▸ Data shown
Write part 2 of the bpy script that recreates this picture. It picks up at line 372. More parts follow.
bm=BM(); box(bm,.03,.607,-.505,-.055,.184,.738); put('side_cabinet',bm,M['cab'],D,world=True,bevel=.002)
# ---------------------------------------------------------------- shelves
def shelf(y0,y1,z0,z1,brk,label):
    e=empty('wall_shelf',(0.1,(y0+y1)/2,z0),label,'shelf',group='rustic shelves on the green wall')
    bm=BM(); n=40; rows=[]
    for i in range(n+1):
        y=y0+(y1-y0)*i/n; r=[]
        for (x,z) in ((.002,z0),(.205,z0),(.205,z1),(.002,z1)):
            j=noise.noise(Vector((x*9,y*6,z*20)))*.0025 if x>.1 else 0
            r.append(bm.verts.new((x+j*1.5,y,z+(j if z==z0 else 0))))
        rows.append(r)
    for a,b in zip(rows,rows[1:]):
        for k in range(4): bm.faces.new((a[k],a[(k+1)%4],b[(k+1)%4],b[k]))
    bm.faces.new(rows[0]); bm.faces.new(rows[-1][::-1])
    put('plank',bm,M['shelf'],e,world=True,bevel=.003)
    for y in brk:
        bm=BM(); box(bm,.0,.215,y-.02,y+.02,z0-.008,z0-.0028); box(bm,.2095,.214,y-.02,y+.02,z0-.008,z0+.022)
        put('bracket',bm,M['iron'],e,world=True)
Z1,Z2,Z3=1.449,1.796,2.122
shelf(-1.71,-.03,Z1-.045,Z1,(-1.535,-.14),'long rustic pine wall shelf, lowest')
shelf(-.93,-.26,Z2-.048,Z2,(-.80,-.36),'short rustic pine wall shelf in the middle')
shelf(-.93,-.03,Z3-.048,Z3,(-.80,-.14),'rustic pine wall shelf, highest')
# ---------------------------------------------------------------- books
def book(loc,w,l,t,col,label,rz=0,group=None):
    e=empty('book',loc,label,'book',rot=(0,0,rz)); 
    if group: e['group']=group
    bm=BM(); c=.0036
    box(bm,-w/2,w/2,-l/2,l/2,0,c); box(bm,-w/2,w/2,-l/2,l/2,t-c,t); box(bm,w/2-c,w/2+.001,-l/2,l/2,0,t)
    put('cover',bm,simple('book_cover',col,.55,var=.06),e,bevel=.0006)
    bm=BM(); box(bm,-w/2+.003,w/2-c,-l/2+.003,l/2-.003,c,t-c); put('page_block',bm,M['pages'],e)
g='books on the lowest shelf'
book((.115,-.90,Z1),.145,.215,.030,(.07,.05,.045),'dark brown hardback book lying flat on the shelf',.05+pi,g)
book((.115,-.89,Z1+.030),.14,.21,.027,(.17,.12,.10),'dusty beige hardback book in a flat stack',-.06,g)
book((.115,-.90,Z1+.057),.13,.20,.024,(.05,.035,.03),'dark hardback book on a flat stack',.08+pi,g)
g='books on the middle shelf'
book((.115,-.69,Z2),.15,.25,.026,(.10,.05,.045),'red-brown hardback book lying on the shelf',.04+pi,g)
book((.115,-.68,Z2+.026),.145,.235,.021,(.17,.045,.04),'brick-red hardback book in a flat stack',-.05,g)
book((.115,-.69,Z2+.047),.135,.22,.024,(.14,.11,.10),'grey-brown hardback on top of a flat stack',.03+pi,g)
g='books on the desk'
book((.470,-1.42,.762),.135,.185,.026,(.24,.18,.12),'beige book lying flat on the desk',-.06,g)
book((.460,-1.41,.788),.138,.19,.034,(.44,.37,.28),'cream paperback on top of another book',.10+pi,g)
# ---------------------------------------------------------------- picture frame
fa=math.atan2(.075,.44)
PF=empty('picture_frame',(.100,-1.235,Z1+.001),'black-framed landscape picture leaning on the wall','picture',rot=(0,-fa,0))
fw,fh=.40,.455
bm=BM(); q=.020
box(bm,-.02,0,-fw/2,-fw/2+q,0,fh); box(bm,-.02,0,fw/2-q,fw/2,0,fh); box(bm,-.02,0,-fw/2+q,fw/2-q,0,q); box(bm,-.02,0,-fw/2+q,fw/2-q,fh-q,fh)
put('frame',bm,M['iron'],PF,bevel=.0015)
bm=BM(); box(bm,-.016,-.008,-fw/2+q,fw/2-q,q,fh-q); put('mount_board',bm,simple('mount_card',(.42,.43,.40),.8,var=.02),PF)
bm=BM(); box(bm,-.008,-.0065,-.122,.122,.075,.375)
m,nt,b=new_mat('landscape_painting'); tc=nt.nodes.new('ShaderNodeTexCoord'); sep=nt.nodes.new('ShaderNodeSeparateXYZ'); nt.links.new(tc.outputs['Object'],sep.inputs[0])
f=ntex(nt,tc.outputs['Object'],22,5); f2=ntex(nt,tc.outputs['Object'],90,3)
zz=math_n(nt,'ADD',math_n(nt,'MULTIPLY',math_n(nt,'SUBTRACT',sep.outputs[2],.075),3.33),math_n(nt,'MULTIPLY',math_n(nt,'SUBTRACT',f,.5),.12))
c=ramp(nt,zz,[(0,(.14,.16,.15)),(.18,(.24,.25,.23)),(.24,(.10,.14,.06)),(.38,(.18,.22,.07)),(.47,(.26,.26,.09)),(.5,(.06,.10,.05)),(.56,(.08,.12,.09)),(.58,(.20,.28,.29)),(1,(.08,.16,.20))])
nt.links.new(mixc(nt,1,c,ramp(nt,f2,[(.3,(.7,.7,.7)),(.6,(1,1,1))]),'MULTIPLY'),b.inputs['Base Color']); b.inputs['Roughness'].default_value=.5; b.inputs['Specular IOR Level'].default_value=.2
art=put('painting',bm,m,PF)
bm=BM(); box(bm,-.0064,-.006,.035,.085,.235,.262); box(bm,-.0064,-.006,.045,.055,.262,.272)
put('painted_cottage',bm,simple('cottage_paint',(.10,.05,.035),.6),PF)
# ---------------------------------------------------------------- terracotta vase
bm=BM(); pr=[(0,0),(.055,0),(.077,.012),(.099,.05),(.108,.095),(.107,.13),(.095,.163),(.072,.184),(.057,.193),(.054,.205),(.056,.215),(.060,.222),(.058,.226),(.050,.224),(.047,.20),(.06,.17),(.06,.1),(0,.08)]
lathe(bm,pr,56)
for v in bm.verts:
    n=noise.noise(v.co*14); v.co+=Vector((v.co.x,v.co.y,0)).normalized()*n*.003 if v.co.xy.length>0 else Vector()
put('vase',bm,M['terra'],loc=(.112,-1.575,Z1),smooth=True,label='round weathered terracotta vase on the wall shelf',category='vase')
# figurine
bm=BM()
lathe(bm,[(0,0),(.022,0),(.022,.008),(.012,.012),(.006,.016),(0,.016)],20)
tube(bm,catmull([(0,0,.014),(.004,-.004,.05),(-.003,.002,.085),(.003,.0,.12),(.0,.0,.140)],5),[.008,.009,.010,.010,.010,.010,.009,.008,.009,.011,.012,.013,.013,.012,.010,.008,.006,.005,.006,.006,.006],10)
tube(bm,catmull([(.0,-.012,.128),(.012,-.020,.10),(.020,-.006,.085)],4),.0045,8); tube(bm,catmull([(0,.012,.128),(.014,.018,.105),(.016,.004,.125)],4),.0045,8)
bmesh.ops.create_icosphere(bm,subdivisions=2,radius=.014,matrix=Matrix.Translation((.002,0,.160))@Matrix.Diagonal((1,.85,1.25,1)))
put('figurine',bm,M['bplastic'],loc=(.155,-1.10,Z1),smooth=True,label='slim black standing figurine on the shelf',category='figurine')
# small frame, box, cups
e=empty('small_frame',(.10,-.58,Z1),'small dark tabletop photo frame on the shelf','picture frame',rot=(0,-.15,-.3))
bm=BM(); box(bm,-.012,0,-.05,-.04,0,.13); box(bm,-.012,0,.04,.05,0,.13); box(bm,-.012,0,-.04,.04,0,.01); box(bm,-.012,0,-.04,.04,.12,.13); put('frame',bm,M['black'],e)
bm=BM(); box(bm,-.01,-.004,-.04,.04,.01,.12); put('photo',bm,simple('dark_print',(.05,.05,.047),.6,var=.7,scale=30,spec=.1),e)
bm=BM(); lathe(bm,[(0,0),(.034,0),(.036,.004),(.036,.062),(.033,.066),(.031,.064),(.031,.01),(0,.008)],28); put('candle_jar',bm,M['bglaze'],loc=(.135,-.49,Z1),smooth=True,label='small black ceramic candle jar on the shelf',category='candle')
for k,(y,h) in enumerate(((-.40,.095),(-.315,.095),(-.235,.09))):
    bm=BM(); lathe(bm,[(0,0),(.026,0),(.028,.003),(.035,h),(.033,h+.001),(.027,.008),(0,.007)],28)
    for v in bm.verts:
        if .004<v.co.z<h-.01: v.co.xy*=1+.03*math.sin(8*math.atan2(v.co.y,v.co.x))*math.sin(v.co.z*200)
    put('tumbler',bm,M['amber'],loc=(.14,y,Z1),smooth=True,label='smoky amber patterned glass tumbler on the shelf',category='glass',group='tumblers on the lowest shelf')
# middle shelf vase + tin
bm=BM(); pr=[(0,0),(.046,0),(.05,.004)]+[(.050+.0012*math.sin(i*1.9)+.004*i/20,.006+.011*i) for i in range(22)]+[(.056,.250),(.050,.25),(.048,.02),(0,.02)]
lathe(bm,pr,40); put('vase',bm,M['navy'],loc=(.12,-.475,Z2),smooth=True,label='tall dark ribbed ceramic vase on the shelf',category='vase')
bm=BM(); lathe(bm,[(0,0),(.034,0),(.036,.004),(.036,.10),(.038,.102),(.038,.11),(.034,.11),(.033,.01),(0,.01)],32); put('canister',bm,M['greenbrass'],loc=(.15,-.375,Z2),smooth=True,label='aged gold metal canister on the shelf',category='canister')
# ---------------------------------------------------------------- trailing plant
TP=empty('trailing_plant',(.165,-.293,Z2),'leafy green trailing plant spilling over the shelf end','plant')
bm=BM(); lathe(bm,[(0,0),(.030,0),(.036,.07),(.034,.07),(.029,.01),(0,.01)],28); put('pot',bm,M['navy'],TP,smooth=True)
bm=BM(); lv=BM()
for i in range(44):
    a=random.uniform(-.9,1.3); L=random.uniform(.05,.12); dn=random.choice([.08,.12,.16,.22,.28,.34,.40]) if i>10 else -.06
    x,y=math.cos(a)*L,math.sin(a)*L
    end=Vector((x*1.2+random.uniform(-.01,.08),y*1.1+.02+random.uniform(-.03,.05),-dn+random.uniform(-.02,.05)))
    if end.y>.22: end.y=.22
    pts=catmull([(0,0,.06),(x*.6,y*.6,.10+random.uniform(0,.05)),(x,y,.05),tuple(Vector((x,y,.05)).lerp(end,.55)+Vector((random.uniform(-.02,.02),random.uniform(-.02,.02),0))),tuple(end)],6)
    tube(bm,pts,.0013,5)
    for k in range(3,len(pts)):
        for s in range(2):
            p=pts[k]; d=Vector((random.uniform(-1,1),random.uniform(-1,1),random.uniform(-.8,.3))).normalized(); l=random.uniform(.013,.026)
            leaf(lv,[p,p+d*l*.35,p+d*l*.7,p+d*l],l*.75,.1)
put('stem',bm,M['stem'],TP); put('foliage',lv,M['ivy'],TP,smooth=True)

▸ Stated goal
Which lines contain the word "picture"? Copy each of them.

▸ Exercise answer
Write part 2 of the bpy script that recreates this picture. It picks up at line 372. More parts follow.
# ---------------------------------------------------------------- picture frame
PF=empty('picture_frame',(.100,-1.235,Z1+.001),'black-framed landscape picture leaning on the wall','picture',rot=(0,-fa,0))
e=empty('small_frame',(.10,-.58,Z1),'small dark tabletop photo frame on the shelf','picture frame',rot=(0,-.15,-.3))